OK, to sum things up:
An often suggested method to introduce de-emphasis, is putting capacitors across the B-C junctions of the PNP transistors in the 'Schoeps' circuit. This is the same as connecting the capacitors across the source and the drain resistors of the FET.
To simplify this even further, one could use a single capacitor between the drain and the source of the FET:
As Ricardo pointed out, this increases distortion. Measurements I did confirmed this.
As an alternative, it is suggested to place a capacitor across the drain of the FET only.
For low frequencies, the FET would then act as a phase splitter, but for high frequencies the FET would act as a source follower:
This works.
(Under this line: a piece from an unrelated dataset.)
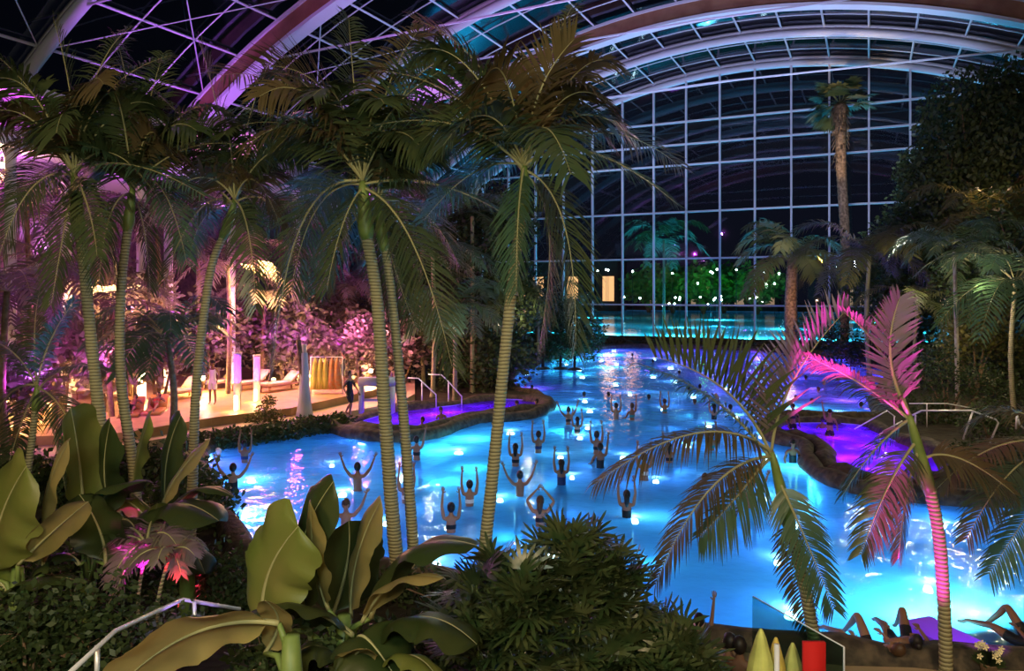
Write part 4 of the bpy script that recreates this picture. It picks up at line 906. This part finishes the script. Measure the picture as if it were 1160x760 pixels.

Disadvantage is that the attenuation of high frequencies only works on one 'leg' and that the maximum attenuation can be no more than 6 dB.
In the circuit I suggest here below, the attenuation will be (more or less) equal on both 'legs'.
Also the attenuation can theoretically be infinite.
The source and drain resistor are usually 2.2 K.ohms.
The input impedance of the PNP transistors is roughly Hfe * Re = ~400 * 6800 = ca. 2.7 M.
This impedance is in parallel with the 150 K. resistor, say 140 K.
So a series resistor of 10 K (R7 and R8) between drain (or source) and the transistor would lower the output less than 1 dB.
The two 10 K resistors would even be at high frequencies a modest load for the FET.
Would this be a useable configuration, or do I overlook something?